Metal-free homolytic hydrogen activation: a quest through density functional theory computations

Abstract

The electronic structure of s-cis-1,3-butadiene (CH₂CH–CHCH₂) encouraged us to explore a transition metal (TM) free strategy for homolytic H₂ activation by replacing both terminal CH₂ groups of CH₂CH–CHCH₂ with X = NH, O, SiH₂, PH, S, GeH₂, AsH, and Se. The study predicts that the six molecules with X = SiH₂, PH, S, GeH₂, AsH, and Se may activate H₂ with barriers lower than 21.7 kcal mol⁻¹, but the three with X = CH₂, NH, and O have barriers higher than 38.9 kcal mol⁻¹. Unlike homolytic H₂ activation by TM complexes, which occurs on an active site with only one reactive center, the present activations are enabled through an active site with two reactive centers.
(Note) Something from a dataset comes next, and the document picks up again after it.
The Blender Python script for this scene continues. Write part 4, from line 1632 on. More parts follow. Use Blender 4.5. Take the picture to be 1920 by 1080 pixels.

The greatly increased reactivity of these heavier analogs originates from the significantly reduced EOFMO–EUFMO gaps (EOFMO/EUFMO represents the occupied/unoccupied frontier molecular orbital that has the correct symmetry to interact with the H₂ σ*/σ orbital). Interestingly, H₂ activations by experimentally reported derivatives with X = PH, S, and Se were predicted to have experimentally accessible barriers and to be exergonic, which is an exciting observation. The electronic structure of 1,3-dipoles is also suitable for designing geminal active sites for homolytic H₂ activation.